At least 12 killed as farmers, cattle herders clash in Nigeria

Kano - At least a dozen people were killed over the weekend in apparent tit-for-tat clashes between farmers and cattle herders in central Nigeria, police and community sources said on Monday.

The violence between Christian Bachama farmers and Muslim Fulani herders happened in the Lau district of Taraba state on Friday and Saturday.
Police spokesperson David Misal said 12 people were killed when unidentified gunmen attacked Fulani settlements on Friday. A reprisal attack followed on Saturday, he added.
"We recorded four deaths in the Fulani settlements and eight in the Bachama village," he told AFP.
Residents of the affected villages put the death toll at 40. It was not possible to verify either figure independently.
The attacks are the latest in a bloody, long-running dispute over land, exacerbated by religious and ethnic tensions that have killed thousands in recent decades.
The International Crisis Group warned last September the conflict was becoming "as potentially dangerous as the Boko Haram insurgency in the northeast".
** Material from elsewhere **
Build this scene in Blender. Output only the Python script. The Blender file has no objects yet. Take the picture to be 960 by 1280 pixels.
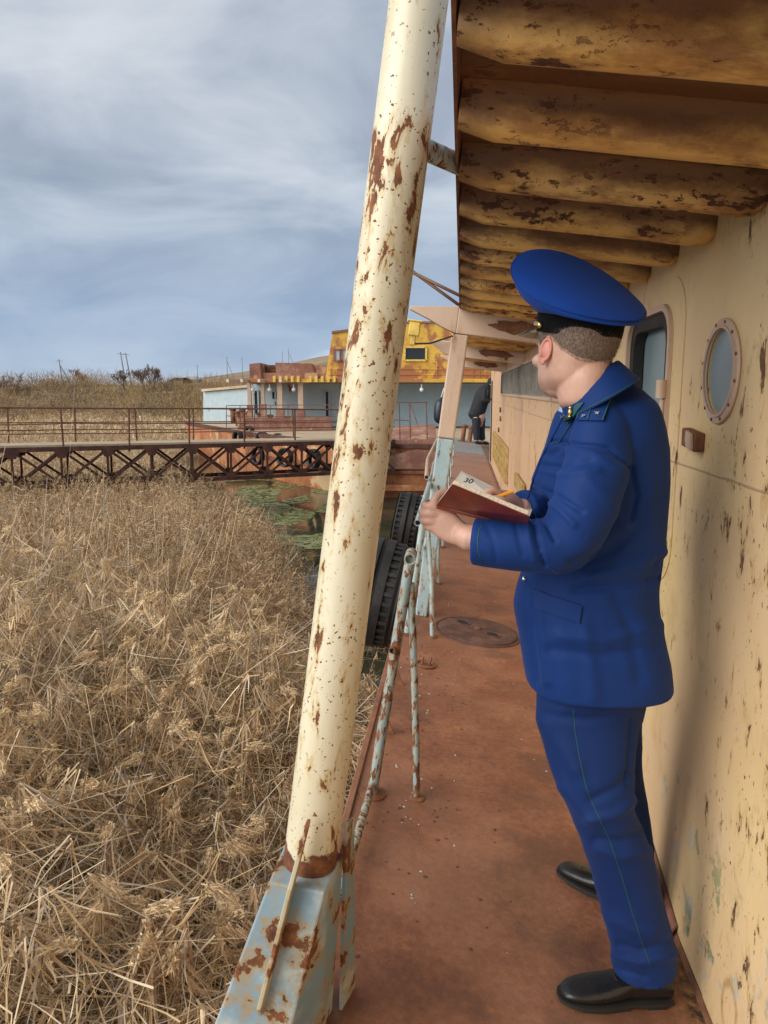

Herdsman Abdullahi Hamma said suspected Bachama tribesmen launched a dawn attack on his village of Donadda and two others, Babagasa and Katibu.
"We buried 15 bodies of people killed in the attacks on our communities," he added.
On Saturday, Fulani herders stormed Bachama-populated Robi village on motorcycles and opened fire on residents.
"We lost 25 people to an unprovoked attack by Fulani gunmen on our village," said Robi youth leader Felix Uban-Doma.
"Several people were injured."
'Spill over' 
Police spokesman Misal said the killings were a "spill over" of similar violence last month in neighbouring Adamawa state. Lau district lies near the state border.
Then, at least 30 Fulani herders were killed by Bachama militia in an attack on four Fulani villages in the Numan district of the state.
The killings led to reprisal attacks by Fulani herders on nearby Bachama villages where several people were killed, leading to an exodus of residents from the area.
"It was those aggrieved by the attack on their kinsmen in Numan that attacked the Fulani communities in Lau, which shares border with Adamawa, and led to the reprisals," Misal said.
Police were deployed in the affected area to contain the violence, said Misal, adding the police arrested three suspects in connection with the violence.
Dozens more people are believed to have been killed in a week of violence between Fulani herders and ethnic Tiv farmers in the Guma and Logo areas of central Benue state.
Benue police spokesman Moses Joel Yamu said it was not yet established how many had died.
"Our primary responsibility is to ensure that lives are protected," he told AFP, adding that reinforcements had been sent to the affected areas.
Last Wednesday, hundreds of protesters took to the streets of the Benue state capital, Makurdi, over attacks on farming communities.
The mainly Muslim nomadic cattle rearers have been clashing with largely Christian farmers over grazing rights in Nigeria for decades.
Nigerian President Muhammadu Buhari - a Hausa-speaking Fulani from northern Nigeria - has condemned the deadly clashes as "wicked and callous".
But he has been criticised for not doing more to prevent the attacks.